Friday, February 19, 2016

San Marino 1975 EUROPA CEPT St Marinus Guercino Francesco Barbieri Art 14.5.1975

Giovanni Francesco Barbieri (February 8, 1591 – December 22, 1666), best known as Guercino, or Il Guercino, was an Italian Baroque painter and draftsman from the region of Emilia, and active in Rome and Bologna. The vigorous naturalism of his early manner is in contrast to the classical equilibrium of his later works. His many drawings are noted for their luminosity and lively style.
Saint Marinus was the founder of a chapel and monastery, in 301, from where the world's oldest surviving republic, San Marino, grew. Tradition holds that he was a stonemason by trade who came from the island of Rab, on the other side of the Adriatic Sea (in what is now part of modern Croatia), fleeing persecution for his Christian beliefs in the Diocletianic Persecution. He became a Deacon, and was ordained by Gaudentius, the Bishop of Rimini; later, he was accused by an insane woman of being her estranged husband, so he fled to Monte Titano to live as a hermit. There he built a chapel and monastery. Marinus was canonised as a saint, and later, the State of San Marino grew up from the centre created by the monastery. His feast day/memorial day is September 3, commemorating the day, in 301, when he founded what became known as San Marino, which is also the state's national holiday.

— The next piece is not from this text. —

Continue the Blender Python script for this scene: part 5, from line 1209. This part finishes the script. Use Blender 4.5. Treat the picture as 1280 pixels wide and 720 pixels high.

According to legend, he died in the winter of 366 and his last words were: "Relinquo vos liberos ab utroque homine" ("I leave you free from both men"). This somewhat mysterious phrase is most likely to refer to the two "men" from whose oppressive power Saint Marinus had decided to separate himself, becoming a hermit on Mount Titano: respectively the Emperor and the Pope. This affirmation of freedom (first and foremost fiscal franchise) from both the Empire and the Papal States, however legendary, has always been the inspiration of the tiny republic.